Peter McAllister Is a Mob Boss
Ultimately, this may make the most sense, and there is textual evidence to support it. The opening scene of Home Alone takes place in the family stronghold, with various mysteriously aligned brothers, sisters, cousins, aunts, and uncles moving at a breakneck pace, giving us, the viewer, very little time to acclimate ourselves to this large family unit. Bedlam is the name of the game. This is of course the “large gathering of a mob family” method utilized by Francis Ford Coppola in the opening scenes of all three of his Godfather films, and also used to great effect in episodes of the Sopranos.
Even more telling is the indifference each of the children feels when interacting with Harry, someone they assume is a policeman. These children have obviously been raised to think of the law as a joke, and lawmen as something to gawk at, fools with badges you should pester, ignore, or stonewall. You can almost imagine Fuller, the bedwetting cousin, informing Pesci that he intends to take the fifth.
And when his son is left behind, Peter’s not exactly happy, but he’s more or less calm throughout the entire affair.
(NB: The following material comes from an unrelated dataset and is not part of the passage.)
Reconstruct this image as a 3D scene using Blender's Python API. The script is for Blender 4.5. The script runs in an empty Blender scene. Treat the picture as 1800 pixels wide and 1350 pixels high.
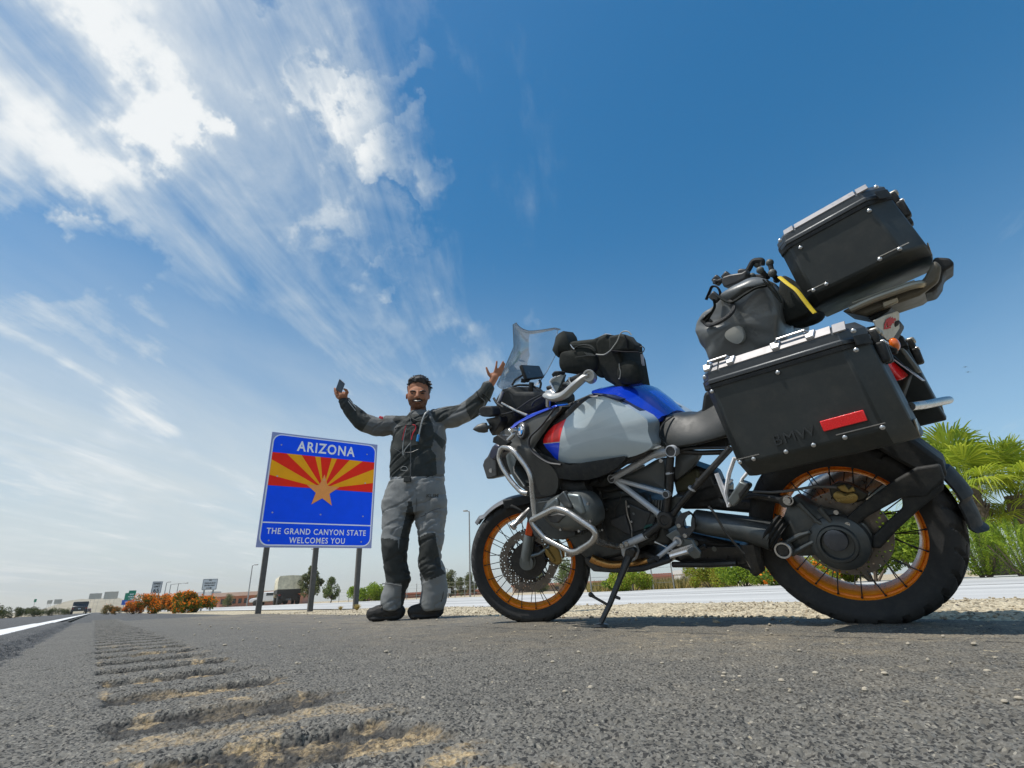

You get the feeling this isn’t his first rodeo in things going remarkably bad, and the experience of bouncing back before has instilled in him a certain confidence that everything is going to be alright. He’s right. No one would dare harm his son, or the full weight of the McCallister Crime Family would fall upon them.
When Peter finally notices the (fake) cop standing in his doorway, he saunters over to him without a care in the world, squints, and in a cocksure monotone asks, “Am I under arrest or something?” Of course he knows he’s not, because no lone city cop is taking Peter McCallister down. The contempt he has in his eyes for Pesci is clear. A couple of FBI Agents? That might have rattled Peter McCallister, but not some dope with a golden tooth. The Wet Bandits are such idiots they didn’t bother to do their research. It’s only their good luck that an eight-year old boy repelled them instead of Peter, who may have sent his goons after them. (In their first appearance in Home Alone 2: Lost In New York, the former Wet Bandits, Marv and Harry, are seen shivering and emerging from a truck full of frozen fish, surely an allusion to Luca Brasi sleeping with the fishes.)
Finally, when Peter returns to Chicago and finds that Kevin went shopping, he smiles briefly and says, “What a funny guy!” which brings to mind Joe Pesci’s epic rant in Goodfellas, the other important mobster film released in 1990.
So yes, when you examine the evidence, there’s really not much ambiguity. Peter McCallister is a gangster. That’s what he does. That’s why he is the way he is. That’s why he has that nice house. And that’s why dropping a hundred grand on two vacations is really no big deal to him. His anger that Kevin spent $900 on room service is thus, less about the price, and more about the terrible junk that Kevin wasted his blood money on.